I have just read a fine book: Monsieur Proust, the memoir of Céleste Albaret, who was the novelist's servant during the last nine years of his life. But it may not have the same effect on those who are less Proustian than myself. It is an intimate, delicate, perceptive portrait of a singular personality, infirm both in reality and imagination, who seldom got out of bed and lived on coffee and croissants; a sick man dismissed as crazy and a freak, and who, against all prognosis and expectations, created an amazing, colossal, revolutionary work, which is still unique. À la recherche du temps perdu has had no emulators. It is a summit in the history of literature that stands alone, like a huge shining iceberg in the midst of the ocean.

In fact, the memoir is the story of a strange couple, for she was also quite a character. Aged 21 and just married when she began to work for Proust, she was an innocent, ignorant peasant girl, who, with incredible generosity, soon adapted to the extraordinary demands of her master, an iron tyrant in silk gloves. Poor Céleste came to live by night like Proust, going to bed at 9am and rising at 1pm at the latest, working ceaselessly, without vacations, without Sundays, always hanging upon the maniacal needs of the writer. An exhausting regime that only her strength and youth enabled her to endure. Besides, Proust paid her little and unreliably, and was so improvident or mean that he left her nothing in his will. It was a life of hard labor.

But there was compensation. To be with Proust was to attain an intensity, a complexity of life that Céleste could not otherwise have imagined. "My week beats your year," sang Lou Reed, and Céleste's nine years with the writer seem to have been the most important ones of her existence. Intelligent and sensitive, Céleste could develop these qualities in Proust's company. She died at 90, still missing him. Her book is a story of love, of esthetic and intellectual discovery, of devotion, struggle and wonder; it is, above all, the story of a ferocious struggle against death.

Her book is a story of love, of esthetic and intellectual discovery, of devotion, struggle and wonder; it is, above all, the story of a ferocious struggle against death

For Proust was a neurotic, terrified and obsessed from infancy by death; all his work is a tenacious battle against time, against the corrosive flow of days that carries us to nothing. But this battle multiplies in the final years, in the time of Céleste, when Proust was well aware that, indeed, death was approaching quickly and he still had a great deal of his book to write. He managed to put the final page to Temps perdu just a month before he died.

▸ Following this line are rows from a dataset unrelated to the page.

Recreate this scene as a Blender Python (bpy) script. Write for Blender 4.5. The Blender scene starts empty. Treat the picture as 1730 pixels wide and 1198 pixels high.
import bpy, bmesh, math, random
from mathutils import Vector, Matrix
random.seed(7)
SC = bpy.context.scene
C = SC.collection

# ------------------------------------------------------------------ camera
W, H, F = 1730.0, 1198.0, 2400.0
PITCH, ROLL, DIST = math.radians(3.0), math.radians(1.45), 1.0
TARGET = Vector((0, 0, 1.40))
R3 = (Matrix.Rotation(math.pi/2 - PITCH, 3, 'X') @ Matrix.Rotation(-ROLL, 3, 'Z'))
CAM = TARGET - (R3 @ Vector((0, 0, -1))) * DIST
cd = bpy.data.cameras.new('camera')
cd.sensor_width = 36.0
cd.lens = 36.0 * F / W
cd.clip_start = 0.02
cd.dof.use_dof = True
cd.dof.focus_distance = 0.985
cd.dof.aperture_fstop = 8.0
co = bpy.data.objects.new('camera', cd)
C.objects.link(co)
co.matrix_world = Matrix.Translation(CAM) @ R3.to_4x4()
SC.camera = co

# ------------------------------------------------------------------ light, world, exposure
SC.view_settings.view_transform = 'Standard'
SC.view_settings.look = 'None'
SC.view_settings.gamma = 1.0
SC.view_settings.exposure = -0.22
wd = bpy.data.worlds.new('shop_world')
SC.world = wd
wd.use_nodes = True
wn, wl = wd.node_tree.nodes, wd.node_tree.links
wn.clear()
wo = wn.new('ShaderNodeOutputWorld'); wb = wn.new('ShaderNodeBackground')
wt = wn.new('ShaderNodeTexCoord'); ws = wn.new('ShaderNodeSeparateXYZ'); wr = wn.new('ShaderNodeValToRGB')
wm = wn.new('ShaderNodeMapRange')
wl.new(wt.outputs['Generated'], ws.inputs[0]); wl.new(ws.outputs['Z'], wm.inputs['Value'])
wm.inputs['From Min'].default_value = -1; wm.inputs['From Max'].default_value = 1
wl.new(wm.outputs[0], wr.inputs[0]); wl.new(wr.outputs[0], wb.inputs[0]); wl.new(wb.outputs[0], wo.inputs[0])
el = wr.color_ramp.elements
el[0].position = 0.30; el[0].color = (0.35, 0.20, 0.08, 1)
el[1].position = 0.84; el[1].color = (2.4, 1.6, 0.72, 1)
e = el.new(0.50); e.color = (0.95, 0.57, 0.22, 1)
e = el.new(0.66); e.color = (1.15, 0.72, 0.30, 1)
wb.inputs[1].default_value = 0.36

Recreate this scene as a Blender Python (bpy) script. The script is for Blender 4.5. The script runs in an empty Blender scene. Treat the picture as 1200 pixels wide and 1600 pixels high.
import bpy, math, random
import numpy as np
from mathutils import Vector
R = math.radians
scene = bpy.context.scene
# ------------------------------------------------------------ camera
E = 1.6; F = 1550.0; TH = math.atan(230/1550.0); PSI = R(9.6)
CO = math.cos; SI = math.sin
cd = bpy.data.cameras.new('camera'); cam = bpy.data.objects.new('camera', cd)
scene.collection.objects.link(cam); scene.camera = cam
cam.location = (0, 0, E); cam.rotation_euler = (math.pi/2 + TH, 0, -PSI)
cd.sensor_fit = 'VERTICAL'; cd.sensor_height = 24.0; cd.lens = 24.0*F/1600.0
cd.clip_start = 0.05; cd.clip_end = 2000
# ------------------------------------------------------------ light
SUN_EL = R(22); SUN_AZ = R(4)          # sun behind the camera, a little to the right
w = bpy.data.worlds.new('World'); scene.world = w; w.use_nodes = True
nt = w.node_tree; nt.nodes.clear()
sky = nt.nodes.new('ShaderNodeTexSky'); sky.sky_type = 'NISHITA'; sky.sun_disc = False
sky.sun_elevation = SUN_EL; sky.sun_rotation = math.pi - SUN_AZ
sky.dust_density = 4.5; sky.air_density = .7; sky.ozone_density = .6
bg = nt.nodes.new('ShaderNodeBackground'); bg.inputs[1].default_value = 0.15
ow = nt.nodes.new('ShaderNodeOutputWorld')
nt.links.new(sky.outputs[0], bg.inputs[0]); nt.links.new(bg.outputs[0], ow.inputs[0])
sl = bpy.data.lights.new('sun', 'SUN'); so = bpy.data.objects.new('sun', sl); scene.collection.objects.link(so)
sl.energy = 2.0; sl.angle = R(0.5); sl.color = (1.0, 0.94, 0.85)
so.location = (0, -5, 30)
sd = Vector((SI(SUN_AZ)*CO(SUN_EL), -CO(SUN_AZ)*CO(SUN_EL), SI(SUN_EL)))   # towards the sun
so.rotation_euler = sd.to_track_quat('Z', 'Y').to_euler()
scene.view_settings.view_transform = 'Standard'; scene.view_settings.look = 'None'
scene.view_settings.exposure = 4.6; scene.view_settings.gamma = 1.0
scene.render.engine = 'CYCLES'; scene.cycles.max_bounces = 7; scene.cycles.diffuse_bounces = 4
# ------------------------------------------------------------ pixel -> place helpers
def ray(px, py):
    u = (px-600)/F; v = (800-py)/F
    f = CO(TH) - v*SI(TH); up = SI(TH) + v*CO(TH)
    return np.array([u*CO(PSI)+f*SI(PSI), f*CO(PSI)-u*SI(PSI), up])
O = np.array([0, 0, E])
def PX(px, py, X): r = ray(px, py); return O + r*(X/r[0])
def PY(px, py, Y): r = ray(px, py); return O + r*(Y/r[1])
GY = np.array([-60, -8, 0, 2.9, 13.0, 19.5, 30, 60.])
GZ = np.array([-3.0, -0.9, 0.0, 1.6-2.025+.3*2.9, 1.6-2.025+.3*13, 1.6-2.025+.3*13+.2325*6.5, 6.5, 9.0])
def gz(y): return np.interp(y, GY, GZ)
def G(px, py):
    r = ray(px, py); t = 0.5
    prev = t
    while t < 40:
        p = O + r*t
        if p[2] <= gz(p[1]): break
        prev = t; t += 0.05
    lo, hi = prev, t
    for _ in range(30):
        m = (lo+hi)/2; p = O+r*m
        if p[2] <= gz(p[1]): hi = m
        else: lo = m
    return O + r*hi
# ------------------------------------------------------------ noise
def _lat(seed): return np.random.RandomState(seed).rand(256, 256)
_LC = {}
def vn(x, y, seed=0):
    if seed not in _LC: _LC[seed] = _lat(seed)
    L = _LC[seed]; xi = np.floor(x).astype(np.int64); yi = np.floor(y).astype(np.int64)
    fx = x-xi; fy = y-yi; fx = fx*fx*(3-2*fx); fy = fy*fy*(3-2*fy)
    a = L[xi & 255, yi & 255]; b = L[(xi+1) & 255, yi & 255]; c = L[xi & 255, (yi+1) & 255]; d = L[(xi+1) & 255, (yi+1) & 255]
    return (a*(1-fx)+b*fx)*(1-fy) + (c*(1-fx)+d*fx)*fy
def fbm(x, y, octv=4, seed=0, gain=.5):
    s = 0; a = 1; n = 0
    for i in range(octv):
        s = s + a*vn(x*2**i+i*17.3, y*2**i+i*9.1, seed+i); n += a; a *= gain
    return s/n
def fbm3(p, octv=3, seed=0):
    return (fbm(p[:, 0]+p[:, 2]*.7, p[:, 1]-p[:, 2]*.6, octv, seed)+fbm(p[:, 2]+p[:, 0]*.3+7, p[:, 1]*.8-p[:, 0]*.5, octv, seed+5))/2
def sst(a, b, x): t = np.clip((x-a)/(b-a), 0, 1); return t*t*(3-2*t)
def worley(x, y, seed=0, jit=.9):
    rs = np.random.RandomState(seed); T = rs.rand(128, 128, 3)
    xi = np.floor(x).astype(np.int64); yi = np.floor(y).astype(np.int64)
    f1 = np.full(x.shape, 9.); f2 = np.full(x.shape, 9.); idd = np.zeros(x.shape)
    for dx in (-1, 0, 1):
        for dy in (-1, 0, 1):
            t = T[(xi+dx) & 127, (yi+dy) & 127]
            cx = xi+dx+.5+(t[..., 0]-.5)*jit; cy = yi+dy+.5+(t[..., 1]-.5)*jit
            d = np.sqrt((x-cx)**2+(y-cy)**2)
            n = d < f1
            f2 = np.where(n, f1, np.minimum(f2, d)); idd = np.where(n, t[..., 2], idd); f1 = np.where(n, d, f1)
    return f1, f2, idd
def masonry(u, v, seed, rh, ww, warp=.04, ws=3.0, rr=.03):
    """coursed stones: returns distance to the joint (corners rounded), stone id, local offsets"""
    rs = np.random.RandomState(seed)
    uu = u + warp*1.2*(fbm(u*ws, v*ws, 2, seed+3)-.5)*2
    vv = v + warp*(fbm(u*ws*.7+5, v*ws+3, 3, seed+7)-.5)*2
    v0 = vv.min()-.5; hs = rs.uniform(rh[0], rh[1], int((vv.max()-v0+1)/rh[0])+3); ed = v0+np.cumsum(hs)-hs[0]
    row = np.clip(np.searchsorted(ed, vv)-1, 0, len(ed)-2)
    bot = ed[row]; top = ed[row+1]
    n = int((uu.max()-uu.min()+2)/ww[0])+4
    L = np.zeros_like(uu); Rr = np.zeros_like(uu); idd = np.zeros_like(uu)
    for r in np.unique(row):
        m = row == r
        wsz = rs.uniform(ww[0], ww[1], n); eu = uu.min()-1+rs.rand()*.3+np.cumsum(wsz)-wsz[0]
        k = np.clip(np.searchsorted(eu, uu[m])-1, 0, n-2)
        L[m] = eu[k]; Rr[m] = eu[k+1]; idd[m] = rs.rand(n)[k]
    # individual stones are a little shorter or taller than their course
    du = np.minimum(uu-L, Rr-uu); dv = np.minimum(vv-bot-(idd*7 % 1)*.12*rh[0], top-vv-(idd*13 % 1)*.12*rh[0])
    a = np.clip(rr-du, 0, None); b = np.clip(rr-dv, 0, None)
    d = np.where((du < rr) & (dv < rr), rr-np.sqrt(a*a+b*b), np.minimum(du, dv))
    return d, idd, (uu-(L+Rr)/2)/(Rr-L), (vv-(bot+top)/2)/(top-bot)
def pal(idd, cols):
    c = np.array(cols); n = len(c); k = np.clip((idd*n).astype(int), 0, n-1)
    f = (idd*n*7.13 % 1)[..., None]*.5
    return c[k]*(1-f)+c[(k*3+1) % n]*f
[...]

In fact Céleste's moving text sets forth to perfection the ancient dilemma between life and work. Proust is one of those authors who, like Kafka and Pessoa, lived existences that were arid, deprived, routine, impoverished. But their heads had room for universes. The case of Marcel Proust seems especially extreme, because he lived the life of a snob; he was a flatterer who frequented good society and would go to any length to be noticed by a variety of quite insipid, vacuous titled people. But then all that time spent hanging out in salons, which indeed might seem "time lost," he transformed into Temps perdu in letters of gold, into the very substance of life, because every existence, however minimal or mediocre, if seen in the right light, may appear as the very tragedy of life, moving or grotesque.

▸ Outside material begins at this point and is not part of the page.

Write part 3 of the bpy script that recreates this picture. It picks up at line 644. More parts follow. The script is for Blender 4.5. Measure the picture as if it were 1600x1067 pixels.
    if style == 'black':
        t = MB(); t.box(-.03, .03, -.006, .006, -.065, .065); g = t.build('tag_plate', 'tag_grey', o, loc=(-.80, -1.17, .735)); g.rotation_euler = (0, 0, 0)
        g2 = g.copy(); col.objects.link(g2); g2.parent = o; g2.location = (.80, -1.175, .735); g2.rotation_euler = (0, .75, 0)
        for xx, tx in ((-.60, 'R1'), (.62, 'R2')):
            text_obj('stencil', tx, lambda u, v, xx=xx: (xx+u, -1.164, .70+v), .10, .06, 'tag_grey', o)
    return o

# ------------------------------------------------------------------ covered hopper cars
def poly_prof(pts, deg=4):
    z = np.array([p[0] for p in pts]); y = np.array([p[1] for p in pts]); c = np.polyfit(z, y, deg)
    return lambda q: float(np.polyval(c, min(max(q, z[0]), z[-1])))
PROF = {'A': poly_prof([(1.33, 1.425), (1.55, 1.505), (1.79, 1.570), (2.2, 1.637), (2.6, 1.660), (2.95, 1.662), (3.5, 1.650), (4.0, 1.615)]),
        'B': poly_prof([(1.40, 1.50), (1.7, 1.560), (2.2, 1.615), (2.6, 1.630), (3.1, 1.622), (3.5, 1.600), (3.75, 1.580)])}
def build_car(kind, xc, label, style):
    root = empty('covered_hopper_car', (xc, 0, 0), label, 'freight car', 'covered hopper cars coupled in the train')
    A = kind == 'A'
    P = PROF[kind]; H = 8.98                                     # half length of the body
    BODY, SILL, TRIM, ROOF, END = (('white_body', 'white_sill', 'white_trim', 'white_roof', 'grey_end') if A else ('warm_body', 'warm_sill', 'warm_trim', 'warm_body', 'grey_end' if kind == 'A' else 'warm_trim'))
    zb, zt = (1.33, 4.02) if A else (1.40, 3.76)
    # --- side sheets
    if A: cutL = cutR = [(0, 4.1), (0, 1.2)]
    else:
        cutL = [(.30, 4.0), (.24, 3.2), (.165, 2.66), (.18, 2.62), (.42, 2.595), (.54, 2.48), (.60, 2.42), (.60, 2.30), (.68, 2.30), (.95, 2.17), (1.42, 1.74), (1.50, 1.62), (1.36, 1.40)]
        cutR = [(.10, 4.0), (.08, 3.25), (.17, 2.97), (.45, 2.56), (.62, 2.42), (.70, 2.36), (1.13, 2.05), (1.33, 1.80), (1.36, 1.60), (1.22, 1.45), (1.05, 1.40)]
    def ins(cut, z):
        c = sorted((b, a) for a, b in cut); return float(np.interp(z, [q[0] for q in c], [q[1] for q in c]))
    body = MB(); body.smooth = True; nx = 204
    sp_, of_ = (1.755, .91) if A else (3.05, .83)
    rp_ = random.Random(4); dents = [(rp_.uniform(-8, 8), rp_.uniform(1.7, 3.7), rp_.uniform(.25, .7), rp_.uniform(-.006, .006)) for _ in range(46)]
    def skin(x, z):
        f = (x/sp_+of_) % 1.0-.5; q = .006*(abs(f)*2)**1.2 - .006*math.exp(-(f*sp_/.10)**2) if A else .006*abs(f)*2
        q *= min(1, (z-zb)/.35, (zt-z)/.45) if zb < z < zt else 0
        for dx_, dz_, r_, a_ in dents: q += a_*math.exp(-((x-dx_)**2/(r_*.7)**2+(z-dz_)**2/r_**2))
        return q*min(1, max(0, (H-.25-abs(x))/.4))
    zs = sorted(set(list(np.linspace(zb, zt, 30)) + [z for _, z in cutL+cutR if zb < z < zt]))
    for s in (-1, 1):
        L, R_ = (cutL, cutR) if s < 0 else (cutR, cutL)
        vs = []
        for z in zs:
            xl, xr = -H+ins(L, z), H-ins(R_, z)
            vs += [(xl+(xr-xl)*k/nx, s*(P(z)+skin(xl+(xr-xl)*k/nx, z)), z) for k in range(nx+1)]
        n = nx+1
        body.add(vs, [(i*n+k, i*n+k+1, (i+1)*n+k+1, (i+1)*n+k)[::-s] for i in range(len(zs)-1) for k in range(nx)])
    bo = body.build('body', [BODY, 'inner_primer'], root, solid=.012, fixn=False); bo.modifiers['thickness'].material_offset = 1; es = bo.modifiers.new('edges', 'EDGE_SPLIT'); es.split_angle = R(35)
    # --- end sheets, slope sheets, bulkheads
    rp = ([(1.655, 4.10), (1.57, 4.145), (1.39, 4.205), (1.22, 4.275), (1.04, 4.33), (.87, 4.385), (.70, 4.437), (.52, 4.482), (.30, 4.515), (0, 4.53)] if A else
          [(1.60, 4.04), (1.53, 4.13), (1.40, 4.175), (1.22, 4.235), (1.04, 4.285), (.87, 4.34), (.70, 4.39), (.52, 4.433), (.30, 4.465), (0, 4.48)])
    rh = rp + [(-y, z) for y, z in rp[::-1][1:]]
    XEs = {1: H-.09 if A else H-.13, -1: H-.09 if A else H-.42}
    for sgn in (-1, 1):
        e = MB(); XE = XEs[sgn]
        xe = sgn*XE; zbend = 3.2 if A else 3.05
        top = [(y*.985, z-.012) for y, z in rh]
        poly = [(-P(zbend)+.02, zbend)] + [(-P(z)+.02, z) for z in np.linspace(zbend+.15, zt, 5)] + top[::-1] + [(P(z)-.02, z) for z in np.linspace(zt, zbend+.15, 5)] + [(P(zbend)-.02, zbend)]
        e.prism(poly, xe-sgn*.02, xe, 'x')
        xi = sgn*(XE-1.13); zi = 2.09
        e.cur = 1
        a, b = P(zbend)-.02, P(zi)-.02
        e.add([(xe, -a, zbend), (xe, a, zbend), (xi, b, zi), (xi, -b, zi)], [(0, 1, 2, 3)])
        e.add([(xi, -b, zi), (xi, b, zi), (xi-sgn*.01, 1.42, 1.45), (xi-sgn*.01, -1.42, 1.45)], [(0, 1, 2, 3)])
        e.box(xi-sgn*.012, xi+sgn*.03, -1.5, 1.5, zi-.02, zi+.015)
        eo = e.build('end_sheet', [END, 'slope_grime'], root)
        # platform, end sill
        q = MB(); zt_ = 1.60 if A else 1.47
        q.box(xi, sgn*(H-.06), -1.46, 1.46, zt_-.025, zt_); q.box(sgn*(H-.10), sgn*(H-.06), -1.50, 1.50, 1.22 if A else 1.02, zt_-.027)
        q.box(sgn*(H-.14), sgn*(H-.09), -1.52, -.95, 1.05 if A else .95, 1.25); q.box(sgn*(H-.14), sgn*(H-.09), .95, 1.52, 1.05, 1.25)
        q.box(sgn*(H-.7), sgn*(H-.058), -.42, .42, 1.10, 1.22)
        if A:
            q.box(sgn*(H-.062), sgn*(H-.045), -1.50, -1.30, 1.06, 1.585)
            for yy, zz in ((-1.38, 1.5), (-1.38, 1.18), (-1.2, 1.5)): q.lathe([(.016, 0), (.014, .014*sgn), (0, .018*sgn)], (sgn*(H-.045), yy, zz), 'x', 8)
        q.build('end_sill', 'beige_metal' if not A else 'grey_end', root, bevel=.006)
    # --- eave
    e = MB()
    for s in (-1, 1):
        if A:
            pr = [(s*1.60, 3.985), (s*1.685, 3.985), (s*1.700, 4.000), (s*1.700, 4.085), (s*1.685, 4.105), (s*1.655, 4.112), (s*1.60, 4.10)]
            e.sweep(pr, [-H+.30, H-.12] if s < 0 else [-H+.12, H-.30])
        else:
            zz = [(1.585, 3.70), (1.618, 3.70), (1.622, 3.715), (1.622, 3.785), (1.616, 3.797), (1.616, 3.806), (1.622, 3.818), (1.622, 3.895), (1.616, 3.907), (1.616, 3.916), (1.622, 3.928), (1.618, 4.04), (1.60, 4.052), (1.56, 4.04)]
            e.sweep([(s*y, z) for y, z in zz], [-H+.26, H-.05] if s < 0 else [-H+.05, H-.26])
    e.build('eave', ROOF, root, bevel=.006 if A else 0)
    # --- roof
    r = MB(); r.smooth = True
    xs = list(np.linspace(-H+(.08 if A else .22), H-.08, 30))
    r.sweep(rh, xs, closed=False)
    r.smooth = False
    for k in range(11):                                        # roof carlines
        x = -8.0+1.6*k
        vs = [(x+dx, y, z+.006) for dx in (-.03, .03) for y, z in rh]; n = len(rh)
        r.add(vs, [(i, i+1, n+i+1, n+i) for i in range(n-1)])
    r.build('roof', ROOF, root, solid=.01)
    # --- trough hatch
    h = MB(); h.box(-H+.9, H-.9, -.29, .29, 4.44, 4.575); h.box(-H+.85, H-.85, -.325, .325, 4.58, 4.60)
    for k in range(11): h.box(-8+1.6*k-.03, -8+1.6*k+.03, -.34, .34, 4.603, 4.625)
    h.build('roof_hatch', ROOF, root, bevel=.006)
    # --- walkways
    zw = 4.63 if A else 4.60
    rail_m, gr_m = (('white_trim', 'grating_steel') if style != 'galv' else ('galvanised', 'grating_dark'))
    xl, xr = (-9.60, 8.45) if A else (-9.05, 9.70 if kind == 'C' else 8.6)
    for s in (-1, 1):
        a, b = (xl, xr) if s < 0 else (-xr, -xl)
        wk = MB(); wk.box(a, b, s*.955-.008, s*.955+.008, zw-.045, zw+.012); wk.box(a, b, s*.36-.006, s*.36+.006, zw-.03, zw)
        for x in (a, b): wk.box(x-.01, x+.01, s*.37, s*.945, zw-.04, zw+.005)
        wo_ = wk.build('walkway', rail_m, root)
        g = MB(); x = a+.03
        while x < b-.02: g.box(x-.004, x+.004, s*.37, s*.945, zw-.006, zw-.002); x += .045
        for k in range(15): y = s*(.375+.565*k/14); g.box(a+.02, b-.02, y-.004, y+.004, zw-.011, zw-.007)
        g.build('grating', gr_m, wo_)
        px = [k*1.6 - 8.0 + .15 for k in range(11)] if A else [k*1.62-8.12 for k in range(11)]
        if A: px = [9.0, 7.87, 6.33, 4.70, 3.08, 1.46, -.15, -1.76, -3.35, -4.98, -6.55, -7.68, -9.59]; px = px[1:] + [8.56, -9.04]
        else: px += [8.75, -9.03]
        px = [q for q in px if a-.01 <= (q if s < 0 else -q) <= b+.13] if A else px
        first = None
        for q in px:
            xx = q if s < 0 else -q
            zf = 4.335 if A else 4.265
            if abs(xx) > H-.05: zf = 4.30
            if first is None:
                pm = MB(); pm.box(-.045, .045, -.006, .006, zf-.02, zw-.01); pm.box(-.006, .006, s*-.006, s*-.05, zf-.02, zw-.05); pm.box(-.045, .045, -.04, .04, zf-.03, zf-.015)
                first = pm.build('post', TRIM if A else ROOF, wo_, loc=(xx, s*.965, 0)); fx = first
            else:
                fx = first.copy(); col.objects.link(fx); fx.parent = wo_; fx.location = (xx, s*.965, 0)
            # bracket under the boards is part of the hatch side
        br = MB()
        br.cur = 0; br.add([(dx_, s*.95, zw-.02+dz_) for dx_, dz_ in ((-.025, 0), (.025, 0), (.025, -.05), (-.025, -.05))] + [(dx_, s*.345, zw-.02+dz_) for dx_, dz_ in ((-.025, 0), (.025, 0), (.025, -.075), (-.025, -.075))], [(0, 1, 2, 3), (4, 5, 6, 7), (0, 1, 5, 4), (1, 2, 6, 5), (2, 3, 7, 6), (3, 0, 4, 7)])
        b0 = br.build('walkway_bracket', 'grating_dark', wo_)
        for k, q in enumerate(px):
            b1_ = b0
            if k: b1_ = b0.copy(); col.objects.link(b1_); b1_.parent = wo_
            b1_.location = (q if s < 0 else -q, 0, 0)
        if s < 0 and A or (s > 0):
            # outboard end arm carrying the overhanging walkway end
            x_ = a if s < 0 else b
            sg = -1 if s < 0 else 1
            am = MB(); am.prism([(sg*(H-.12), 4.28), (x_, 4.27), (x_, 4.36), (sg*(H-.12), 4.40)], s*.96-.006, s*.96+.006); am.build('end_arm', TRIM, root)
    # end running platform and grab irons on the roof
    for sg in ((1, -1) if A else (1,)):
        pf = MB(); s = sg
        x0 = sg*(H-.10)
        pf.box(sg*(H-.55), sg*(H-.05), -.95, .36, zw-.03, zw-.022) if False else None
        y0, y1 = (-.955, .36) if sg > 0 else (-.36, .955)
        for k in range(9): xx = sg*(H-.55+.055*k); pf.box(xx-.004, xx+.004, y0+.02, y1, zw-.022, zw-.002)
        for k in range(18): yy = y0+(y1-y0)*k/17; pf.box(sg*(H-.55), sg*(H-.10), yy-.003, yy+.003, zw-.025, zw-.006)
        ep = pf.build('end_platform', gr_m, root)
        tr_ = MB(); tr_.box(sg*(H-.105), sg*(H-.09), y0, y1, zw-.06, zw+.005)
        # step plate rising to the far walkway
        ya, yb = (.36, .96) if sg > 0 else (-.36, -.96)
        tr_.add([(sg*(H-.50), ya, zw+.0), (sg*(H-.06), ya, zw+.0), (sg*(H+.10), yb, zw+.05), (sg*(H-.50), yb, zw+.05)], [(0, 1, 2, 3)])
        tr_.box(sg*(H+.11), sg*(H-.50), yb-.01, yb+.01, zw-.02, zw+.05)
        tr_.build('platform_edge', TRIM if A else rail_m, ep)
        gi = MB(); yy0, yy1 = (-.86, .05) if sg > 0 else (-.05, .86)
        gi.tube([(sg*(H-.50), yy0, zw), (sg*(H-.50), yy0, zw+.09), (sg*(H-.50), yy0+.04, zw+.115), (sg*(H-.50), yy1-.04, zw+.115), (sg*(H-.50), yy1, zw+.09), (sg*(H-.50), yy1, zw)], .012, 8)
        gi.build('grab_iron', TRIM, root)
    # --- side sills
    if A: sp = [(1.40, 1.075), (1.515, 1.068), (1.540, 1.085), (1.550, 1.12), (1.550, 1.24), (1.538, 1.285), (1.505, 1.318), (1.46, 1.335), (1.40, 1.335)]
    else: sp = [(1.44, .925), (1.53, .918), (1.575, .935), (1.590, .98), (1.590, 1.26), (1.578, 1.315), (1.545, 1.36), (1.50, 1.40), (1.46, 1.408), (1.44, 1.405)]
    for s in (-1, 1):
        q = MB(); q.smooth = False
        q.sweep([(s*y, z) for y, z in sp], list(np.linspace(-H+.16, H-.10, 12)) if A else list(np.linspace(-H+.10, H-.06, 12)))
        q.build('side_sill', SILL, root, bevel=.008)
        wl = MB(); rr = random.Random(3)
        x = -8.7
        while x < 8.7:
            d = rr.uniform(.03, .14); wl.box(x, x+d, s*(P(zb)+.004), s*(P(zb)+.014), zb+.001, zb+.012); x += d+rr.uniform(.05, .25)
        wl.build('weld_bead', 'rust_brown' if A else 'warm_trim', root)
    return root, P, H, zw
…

Proust died in 1922, at the age of 51. Céleste, so young then, died in 1984, aged 92. Her moving words were put together in 1973 by the French writer Georges Belmont, who died in 2008 at almost 100. All dead. The battle against death and oblivion that we see waged in the fragile lifeboat of Proust's bed, the fight for survival against the storm of time, ended in shipwreck. But on that occasion Proust stole a few instants of eternity from the storm.